In Chapter 1, little Alice Della Rocca trundles off to her dreaded ski lessons one foggy morning during Christmas vacation. She soils herself and escapes AWOL down the hill, flying over a cliff and landing face down in the snow with a broken fibula. Night falls and she waits for rescue.

In Chapter 2, Mattia Balossino trudges off to a friend's birthday party. It's the first party he has ever been invited to, and he's miffed that he has in tow his severely developmentally delayed twin sister, Michela. He takes a detour into the neighbourhood park, leaves Michela there by a picnic table among some trees, telling her to stay put, he'll pick her up on his way home. When he looks for her in the darkness, she is nowhere to be found, never to be seen again.

These childhood traumas make Alice and Mattia lifelong misfits, variously physically and psychologically scarred. Alice's physical scar, a gimpy leg, morphs her into a clumsy anorexic. The man she ultimately marries (not Mattia) loves food. One night, he cooks her a sumptuous multi-course meal. When he leaves the room to retrieve more wine, she smuggles her stuffed tomato into the bathroom. "She locked herself in, lifted the seat, and the toilet smiled at her as if saying leave it to me." But the toilet floods, as do Alice's emotions.

Mattia exorcizes his emotional turmoil, his guilt, by cutting and burning himself.

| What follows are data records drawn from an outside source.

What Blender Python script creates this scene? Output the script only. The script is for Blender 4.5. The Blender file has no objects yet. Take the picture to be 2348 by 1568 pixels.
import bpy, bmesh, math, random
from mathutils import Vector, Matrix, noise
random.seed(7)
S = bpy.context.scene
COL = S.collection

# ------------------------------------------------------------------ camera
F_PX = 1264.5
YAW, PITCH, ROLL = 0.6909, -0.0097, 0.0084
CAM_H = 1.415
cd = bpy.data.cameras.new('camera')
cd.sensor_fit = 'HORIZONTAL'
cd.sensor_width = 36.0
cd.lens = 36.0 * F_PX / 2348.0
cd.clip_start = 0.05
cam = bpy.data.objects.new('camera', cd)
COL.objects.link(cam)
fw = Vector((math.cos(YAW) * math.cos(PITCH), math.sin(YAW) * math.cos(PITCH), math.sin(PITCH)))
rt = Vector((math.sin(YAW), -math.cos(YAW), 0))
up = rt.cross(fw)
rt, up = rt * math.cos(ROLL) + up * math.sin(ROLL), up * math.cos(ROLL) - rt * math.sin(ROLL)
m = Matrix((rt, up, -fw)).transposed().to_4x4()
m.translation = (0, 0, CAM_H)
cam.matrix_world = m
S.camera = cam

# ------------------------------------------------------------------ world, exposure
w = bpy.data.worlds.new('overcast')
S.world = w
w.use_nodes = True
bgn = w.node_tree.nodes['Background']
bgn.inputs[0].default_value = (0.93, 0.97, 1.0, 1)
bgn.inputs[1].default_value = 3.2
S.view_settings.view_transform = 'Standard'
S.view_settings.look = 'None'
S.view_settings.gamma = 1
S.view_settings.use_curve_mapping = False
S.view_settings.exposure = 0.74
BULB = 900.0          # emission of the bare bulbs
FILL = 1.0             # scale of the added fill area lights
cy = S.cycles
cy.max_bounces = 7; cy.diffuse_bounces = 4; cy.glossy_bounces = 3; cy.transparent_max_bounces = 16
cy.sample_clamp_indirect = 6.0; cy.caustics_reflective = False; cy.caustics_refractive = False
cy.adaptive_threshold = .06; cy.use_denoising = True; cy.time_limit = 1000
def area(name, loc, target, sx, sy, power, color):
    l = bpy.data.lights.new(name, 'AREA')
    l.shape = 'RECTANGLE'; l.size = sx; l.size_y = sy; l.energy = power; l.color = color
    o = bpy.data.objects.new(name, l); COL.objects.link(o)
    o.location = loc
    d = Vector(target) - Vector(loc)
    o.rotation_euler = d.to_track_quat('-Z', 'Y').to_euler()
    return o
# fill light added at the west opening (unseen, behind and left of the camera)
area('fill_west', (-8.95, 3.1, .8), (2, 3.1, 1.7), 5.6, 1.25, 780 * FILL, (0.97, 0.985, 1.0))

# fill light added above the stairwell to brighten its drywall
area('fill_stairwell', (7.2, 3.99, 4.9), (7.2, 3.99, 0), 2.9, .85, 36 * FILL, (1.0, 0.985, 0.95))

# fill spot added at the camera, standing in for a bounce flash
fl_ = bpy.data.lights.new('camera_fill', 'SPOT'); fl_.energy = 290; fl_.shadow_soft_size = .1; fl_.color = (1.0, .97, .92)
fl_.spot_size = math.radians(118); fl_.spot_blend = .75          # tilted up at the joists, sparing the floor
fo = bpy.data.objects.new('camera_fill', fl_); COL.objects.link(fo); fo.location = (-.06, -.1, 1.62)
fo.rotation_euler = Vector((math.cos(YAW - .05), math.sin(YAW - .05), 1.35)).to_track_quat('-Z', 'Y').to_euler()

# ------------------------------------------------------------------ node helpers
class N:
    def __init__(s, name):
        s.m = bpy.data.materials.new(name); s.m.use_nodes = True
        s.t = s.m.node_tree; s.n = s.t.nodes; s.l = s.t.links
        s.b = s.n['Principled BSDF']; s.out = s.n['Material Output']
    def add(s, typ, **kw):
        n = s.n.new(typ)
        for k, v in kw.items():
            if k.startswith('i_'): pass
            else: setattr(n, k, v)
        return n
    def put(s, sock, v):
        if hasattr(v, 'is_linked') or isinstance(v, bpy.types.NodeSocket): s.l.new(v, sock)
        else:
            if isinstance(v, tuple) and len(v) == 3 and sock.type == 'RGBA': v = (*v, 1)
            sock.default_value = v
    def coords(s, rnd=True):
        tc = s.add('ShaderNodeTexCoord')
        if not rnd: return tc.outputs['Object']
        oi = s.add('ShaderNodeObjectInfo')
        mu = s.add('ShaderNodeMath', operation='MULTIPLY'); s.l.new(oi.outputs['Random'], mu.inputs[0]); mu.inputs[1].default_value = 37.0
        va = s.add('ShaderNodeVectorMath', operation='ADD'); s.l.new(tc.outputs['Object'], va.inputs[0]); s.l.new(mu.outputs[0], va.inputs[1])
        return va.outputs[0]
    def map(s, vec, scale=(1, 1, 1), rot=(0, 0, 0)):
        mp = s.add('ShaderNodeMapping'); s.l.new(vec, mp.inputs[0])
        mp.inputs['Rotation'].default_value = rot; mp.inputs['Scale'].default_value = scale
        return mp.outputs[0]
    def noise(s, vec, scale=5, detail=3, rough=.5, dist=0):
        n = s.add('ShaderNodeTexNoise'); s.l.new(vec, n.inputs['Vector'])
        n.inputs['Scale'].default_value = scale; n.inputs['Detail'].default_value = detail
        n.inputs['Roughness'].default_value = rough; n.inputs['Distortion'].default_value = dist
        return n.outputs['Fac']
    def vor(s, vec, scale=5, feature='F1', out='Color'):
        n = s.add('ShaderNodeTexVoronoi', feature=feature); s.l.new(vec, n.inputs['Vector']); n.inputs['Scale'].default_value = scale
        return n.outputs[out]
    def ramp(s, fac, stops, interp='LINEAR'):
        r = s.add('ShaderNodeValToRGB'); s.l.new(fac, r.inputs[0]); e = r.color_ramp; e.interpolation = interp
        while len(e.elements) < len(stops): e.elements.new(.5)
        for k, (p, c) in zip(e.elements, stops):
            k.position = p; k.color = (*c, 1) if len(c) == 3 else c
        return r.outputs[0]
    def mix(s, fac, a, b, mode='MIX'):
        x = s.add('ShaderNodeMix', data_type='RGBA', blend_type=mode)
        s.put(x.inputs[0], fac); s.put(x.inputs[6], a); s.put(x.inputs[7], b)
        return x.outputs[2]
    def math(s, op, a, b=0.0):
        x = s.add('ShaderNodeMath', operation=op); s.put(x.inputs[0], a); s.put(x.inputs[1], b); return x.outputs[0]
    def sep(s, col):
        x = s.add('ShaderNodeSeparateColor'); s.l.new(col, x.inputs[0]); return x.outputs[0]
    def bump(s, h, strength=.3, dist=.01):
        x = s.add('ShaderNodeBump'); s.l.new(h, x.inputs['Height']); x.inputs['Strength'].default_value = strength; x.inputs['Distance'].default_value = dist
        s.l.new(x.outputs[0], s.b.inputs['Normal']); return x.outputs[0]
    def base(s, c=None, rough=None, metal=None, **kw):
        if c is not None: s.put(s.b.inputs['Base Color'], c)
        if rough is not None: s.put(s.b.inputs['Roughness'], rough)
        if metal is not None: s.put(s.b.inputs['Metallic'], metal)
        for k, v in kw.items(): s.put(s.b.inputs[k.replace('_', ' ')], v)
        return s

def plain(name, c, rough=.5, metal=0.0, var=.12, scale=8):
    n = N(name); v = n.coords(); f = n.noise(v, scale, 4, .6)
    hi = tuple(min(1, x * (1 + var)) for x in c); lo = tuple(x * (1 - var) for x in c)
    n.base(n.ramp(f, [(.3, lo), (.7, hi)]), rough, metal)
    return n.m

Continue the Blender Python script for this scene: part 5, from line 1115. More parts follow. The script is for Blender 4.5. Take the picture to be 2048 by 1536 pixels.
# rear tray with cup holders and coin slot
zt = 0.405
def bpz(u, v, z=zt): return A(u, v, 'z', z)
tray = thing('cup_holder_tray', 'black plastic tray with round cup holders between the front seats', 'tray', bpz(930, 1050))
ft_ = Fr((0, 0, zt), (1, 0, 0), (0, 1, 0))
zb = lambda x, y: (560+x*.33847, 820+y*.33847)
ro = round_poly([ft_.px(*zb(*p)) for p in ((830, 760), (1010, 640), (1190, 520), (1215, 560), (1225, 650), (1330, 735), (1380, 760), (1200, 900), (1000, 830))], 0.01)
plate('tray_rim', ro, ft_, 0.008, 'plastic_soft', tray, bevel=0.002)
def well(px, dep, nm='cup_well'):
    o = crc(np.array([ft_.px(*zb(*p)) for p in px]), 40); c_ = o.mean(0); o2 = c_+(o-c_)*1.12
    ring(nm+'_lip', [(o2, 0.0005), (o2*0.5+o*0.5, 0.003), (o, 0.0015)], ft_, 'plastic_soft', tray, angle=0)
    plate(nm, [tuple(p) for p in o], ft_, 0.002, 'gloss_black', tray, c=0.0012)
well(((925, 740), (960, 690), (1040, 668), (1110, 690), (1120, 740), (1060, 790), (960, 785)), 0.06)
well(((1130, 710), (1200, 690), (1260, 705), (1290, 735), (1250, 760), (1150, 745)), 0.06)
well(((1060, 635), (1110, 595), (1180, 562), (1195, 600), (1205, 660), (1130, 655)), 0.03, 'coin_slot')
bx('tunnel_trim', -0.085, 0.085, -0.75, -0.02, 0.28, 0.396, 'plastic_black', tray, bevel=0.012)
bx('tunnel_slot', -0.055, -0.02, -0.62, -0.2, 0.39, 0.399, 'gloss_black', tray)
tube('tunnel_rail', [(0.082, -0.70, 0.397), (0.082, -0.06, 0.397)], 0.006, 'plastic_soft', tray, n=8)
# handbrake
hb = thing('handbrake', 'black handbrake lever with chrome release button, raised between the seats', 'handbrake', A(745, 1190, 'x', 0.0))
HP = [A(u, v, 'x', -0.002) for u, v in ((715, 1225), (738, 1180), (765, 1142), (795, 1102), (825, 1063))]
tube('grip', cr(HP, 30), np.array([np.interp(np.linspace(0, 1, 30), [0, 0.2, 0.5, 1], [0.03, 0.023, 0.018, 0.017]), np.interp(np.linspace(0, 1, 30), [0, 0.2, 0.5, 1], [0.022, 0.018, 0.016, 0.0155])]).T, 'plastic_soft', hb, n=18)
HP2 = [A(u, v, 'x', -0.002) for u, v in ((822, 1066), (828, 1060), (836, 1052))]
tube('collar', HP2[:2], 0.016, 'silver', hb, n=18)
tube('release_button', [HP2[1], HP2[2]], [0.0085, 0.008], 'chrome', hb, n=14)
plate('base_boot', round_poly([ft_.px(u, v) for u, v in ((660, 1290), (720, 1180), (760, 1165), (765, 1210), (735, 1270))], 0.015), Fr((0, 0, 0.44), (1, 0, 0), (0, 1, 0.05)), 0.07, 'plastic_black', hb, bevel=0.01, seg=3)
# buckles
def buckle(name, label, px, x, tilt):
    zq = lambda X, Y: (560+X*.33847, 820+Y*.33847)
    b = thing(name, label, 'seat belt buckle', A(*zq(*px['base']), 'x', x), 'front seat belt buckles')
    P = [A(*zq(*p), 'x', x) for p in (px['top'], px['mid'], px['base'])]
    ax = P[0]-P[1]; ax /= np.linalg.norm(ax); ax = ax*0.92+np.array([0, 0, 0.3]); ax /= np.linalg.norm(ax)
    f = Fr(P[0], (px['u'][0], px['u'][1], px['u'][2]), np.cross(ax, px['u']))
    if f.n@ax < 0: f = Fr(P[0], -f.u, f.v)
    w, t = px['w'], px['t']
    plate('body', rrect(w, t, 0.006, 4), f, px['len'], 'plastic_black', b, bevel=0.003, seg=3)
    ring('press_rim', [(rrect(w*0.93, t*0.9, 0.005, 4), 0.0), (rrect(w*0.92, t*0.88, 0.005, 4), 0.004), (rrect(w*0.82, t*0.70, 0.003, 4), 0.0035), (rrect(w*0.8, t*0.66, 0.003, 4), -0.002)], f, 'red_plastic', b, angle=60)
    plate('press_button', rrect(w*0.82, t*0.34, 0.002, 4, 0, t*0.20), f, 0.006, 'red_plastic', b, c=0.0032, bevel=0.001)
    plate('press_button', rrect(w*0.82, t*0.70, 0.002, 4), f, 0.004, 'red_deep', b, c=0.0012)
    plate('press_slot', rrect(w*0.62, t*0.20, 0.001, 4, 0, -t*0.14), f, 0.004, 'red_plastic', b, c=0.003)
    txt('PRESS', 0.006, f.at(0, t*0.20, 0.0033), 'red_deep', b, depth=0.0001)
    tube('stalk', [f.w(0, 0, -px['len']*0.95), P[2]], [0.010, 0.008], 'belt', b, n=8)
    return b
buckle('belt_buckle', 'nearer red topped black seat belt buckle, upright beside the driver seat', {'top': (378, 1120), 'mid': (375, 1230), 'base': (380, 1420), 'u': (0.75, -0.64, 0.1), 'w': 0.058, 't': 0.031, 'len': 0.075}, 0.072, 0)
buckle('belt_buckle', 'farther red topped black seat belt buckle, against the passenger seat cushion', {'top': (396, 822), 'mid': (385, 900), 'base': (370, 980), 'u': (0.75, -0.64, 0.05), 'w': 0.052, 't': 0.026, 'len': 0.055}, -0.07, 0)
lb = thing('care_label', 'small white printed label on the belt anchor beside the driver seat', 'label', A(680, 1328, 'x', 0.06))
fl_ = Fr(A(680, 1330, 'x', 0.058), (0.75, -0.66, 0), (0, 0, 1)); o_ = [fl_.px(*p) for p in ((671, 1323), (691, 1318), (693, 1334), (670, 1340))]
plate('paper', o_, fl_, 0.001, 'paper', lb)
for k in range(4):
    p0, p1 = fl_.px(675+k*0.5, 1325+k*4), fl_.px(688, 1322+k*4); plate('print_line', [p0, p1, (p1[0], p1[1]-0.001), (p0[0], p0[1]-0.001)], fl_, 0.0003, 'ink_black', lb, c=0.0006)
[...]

When, well into his 20s, he manages his first one-night stand and loses his virginity (not to Alice), terrible memories come flooding back. "He reached his left hand under the bed and began rubbing his thumb against the iron netting. In the darkness he brought his finger to his mouth and sucked it. The taste of the blood calmed him for a few seconds."

Alice and Mattia meet in high school and orbit one another thereafter. They seem like the perfect soulmates, providing one another the solace they fail to find elsewhere. They come tantalizingly close to uniting, in a dance that Giordano describes in the quantum dimension with transfixing space-time detail.

The novel gets its title and poignant mathy conceit from Mattia, a mathematics whiz, who sees something of himself and Alice in prime numbers, numbers divisible only by one and themselves (and numbers thought to have a fundamental connection to quantum physics). In his first year at university, he becomes especially enamoured of "twin primes," two primes that are close to one another, like 17 and 19, "but there is always an even number that prevents them from truly touching." It is an apt metaphor, Alice and Mattia as twin primes, "alone and lost, close but not close enough to really touch each other."

Mattia muses that prime numbers would prefer to be normal numbers, "but for some reason they couldn't do it. This second thought struck him mostly at night, in the chaotic interweaving of images that comes before sleep, when the mind is too weak to tell itself lies."

Siobhan Roberts is working on a book about Princeton mathemagician John Horton Conway.